Frank H. Cicerale
March 1, 2008
Photos By: Peter S. Linney
Model: Lux Kassidy

"My-my-my stapler."

It's one of the many lines from the '99 movie Office Space, uttered by Milton to the inconsiderate Bill Lumbergh, that has become ingrained in movie-goers' brains. The cult classic revolves around a group of unhappy workers and how they try to cheat their boss and their company.

While Carlos Garcia's '99 Mustang GT wasn't beat upon quite as badly as the copy machine that saw the barrel of a baseball bat in the movie, the car was worked over to become what he envisioned it would be while sitting in his own office space.

Powering this Mustang is a fortified Two-Valve modular mill. The 4.6 powerplant has seen a host of improvements, namely some killer bottom-end components, a set of Patriot heads, a few more cubic inches, and forced induction.

"My desk at work had a window just to the right of my laptop," Carlos explains about how he got interested in the Mustang scene. "I like to start my day early, so usually I was at my desk before my boss, Bruce, pulled in. His parking space was directly in front of my window, and after listening to the deep sound of his Mustang GT pull up every day, I told him I'd be interested in buying the car if he ever wanted to sell it."

Carlos got the chance when Bruce called from a Ford dealership, offering the car for sale. You see, Bruce had just ordered a brand-new '04 Cobra and didn't need his lowly GT anymore. Carlos was more than happy to take ownership of the SN-95 and began to think about just how he wanted his ride to be when he was done with it.

"Once you start driving a Mustang, it doesn't take long before the high-performance bug kicks in," Carlos says. "I wanted to have the nicest, best performing, and fastest Mustang in town."

Carlos' Mustang gets its 500-rwhp kick from the 14 pounds of boost supplied by the Paxton Novi 2000 blower.

With the gauntlet laid down, Carlos embarked on projecting his vision onto his Pony. He enlisted the help of G&S Mustang Performance (Riverside, California) to rebuild the stock 4.6 Two-Valve in preparation for some serious grunt. Each cylinder was bored 0.020 inch over, and the stock bottom-end components were set aside in favor of an '04 Cobra crank, CCR 4340 H-beam rods, and a set of Mahle 16cc pistons. The rotating assembly was balanced, then carefully placed in the block.

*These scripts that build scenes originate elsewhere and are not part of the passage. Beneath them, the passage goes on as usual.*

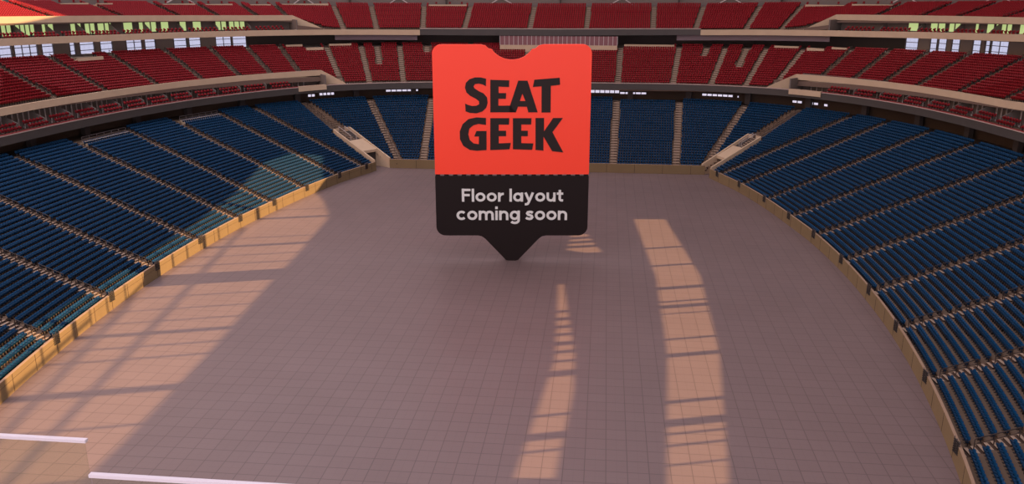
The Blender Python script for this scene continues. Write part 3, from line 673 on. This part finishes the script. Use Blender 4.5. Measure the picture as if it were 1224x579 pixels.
# ---- box level partitions, their seats and the green lit panes
def box_level(sg_rng, zf, d_seats, d_div, spacing, which, z_seat, ztop, stepz):
    a0, a1 = sg_rng; n = int(abs(a1 - a0) / spacing)
    for k in range(n):
        s0, s1 = a0 + (a1 - a0) * k / n, a0 + (a1 - a0) * (k + 1) / n
        lo, hi = min(s0, s1), max(s0, s1)
        for r, d in enumerate(d_seats):
            cnt = int((hi - lo - .9) / .72)
            for j in range(cnt):
                s = lo + .6 + j * .72 + (hi - lo - 1.2 - (cnt - 1) * .72) / 2; (x, y), (nx, ny) = lip(s); x += nx * d; y += ny * d; zz = zf(s) + z_seat + r * stepz
                if in_view((x, y, zz + .4)): ALL['red'].append((x, y, zz, math.atan2(nx, -ny), (k, which), r + 1, j + 1 if j < cnt / 2 else cnt - j, 0 if j < cnt / 2 else 1))
        (x, y), (nx, ny) = lip(s1)
        if not in_view((x + nx * d_div[0], y + ny * d_div[0], zf(s1) + 1), 60): continue
        m = MB(); p = (nx * (d_div[1] - d_div[0]), ny * (d_div[1] - d_div[0])); h0, h1 = z_seat, ztop
        t = Vector((-ny, nx)) * .07
        m.hexa([(-t.x, -t.y, h0), (t.x, t.y, h0), (p[0] + t.x, p[1] + t.y, h0), (p[0] - t.x, p[1] - t.y, h0)], [(-t.x, -t.y, h0 + 1.0), (t.x, t.y, h0 + 1.0), (p[0] + t.x, p[1] + t.y, h1), (p[0] - t.x, p[1] - t.y, h1)], 'grey_wall')
        c = m.build('partition', None, (x + nx * d_div[0], y + ny * d_div[0], zf(s1))); tag(c, kind='structure')
LV1 = (('box1L', (-56, -SMAX)), ('box1R', (59, SMAX)))
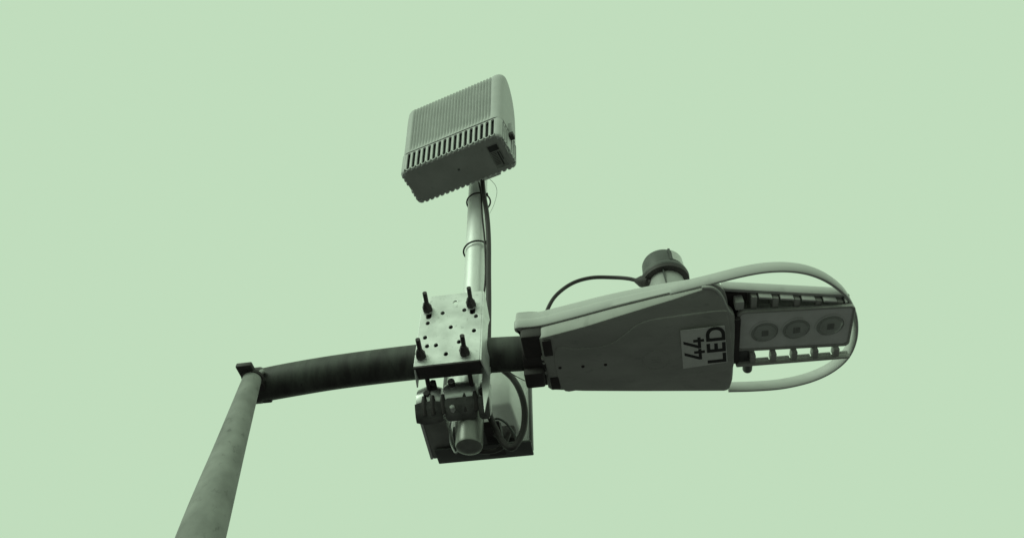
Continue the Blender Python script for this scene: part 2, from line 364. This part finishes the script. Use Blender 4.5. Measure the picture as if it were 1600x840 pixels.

The bottom end was buttoned up with the installation of a Canton oil pan. The whole thing was then turned over, and final assembly of the oversized modular powerplant began to take shape. A set of Patriot heads were put on top of the cylinders. Underneath the Ford Racing Performance Parts valve covers lie a set of Comp Cams Stage II camshafts, while sitting between the heads is a Professional Products Power-Plus polished intake manifold that had some work done to it by GTR High Performance in Rancho Cucamonga, California.

TSW Thruxton five-spoke rims are found on all four corners. Shod in Toyo hoops, the front wheels spec out to 19x8½ inches, while the rears check in at a slightly larger 19x9½ inches.

With the bottom-end components fortified, Carlos had Paxton ship out one of its Novi 2000 centrifugal blowers. Combined with a MAC cold-air kit and mass air meter, the blower stuffs in the needed outside ambiance at 14 pounds of boost to create a thundering 500 rwhp. All of that horsepower wouldn't be made without the right supply of fuel, though. That aspect of the build was handled by the installation of a pair of Cobra fuel pumps, along with a Kenne Bell Boost-A-Pump and a set of 60-pound injectors. The spent mixture of air and fuel is evacuated through a pair of BBK ceramic-coated shorty headers and a full-on Borla exhaust.

A Tremec TKO 500 backs the potent Two-Valve mod motor. Squashed between the aluminum flywheel, and the tranny is a Centerforce 26-spline clutch assembly. Shifting chores are made easier by a Pro-Shifter short-throw knob. An aluminum driveshaft links the trans to the 8.8-inch rear, which now showcases a set of 3.73 gears.